Both parties led oral and documentary evidence in this regard. On behalf of plaintiffs, two Chow-kidari receipts (Exhibits 2 and 2/A) of the year 1979-80 issued in the name of Sahodaria was brought on record to prove that Sahodaria was widow of Jairam and she is still alive and has been impleaded in the suit as defendant No. 14. In this regard, PWs 5, 6 and 7 also deposed that Bhusia was the alias name of Sahodaria and it was not correct to say that after death of Sahodaria Jairam had married another lady, namely, Bhusia and thereafter he died in the year 1938. 8. Perusal of oral testimony of those witnesses show that they had not claimed special means of knowledge about the fact that Jairam had only one wife and a lady named Bhusia was not the wife of Jairam, rather she was the same lady. Hence, in my view, trial Court rightly did not believe their story. 9. On the other hand, contesting defendants including Bhusia defendant No. 14 adduced oral and documentary evidence in this regard. Bhusia herself was examined as D.W. 22. According to her Sahodaria was the first wife of Jairam and he got a daughter Bilasi from her. After death of his first wife Sahodaria, Jairam married her in Sagai form and a daughter Kuari was born out of their wed- lock. Another witness Pagu Mahto (PW 11) a resident of village Dharnobandh, which was Naihar (fathers place) of Sahodaria deposed to the effect that he was a neighbour of Kasi, father of Sahodaria. Sahodaria was married with Jairam of village Baghdeha and had died after giving birth to a daughter. Said witness has further deposed that Pusu Mahto full brother and Sahodaria died 25/30 years ago. 10. Sonaram Mahto of village Bariktanr Tola Bundu Tanr (Naihar of Bhusia) was examined as D.W. 14. He deposed that Bhusia is daughter of Chaita Mahto of his village and she was firstly married with Bora Mahto of village Sunaria and after death of her husband Bora Mahto, she was married in Sagai form with Jairam Mahto.
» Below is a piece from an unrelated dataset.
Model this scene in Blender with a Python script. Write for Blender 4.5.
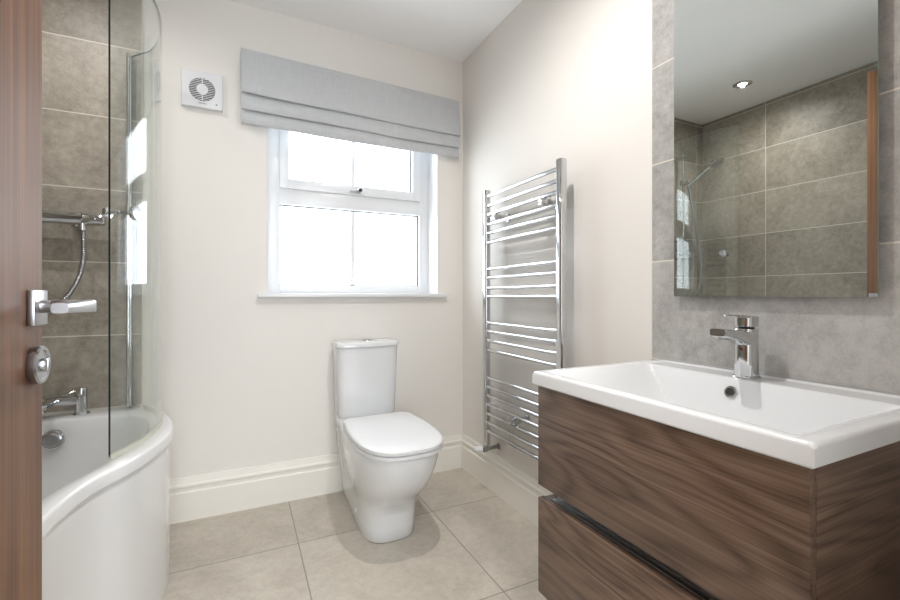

She gave birth to a daughter. According to him Bhusia was 10 years older to him and she had no alias name. 11.
She gave birth to a daughter. According to him Bhusia was 10 years older to him and she had no alias name. 11. No doubt, defendant No. 3 who examined himself as D.W. 19 stated in his evidence that Bhusia is the altos name of Sahodaria, but he admitted in paragraph 10 of his cross-examination that at the time of filing of the present suit there was cordial relationship between him and his two brothers and there was no difference and in paragraph 12 he admitted that he was not aware of the fact as to how 1944 Partition Suit was disposed of in terms of compromise and Bhusia is still alive and he has no difference with her. He was aware of transfer of portion of suit land made by Bhusia in favour of defendant No. 2 and others. It was suggested to him that he was in league with the plaintiffs for his interest, which was denied by him. 12. Plaintiffs or their supporting defendant No. 3 failed to produce any documentary evidence to show that any where Sahodaria and alias name Bhusia. For the first time, the plaint of the present suit Bhusia was described as alias name of Sahodaria. 13. In the aforesaid circumstances, I find that trial Court rightly held that Bhusia was not the alias name of Sahodaria and Bhusia was the second wife of Jairam. It was, therefore, established that Bhusia was not made party in 1944 suit and, therefore without going into the question as to whether Sahodaria first wife of Jairam was made party therein was alive or not at the time of filing of the said suit, the decree passed in the said suit was not binding on Bhusia under Section 14 of the Act. 14. It cannot be disputed that widow of Jairam, after coming into force of Hindu Succession Act, 1956, got absolute right and ownership over the estate left by her husband and was entitled to 1/3rd share in the lands of Khata Nos. 19 and 102. 15. In the aforesaid circumstance, trial Court rightly reduced plaintiff share to the extent indicated above and passed the impugned judgment and I find no reason to interfere with the same. 16. In the result, this appeal is dismissed, but without costs.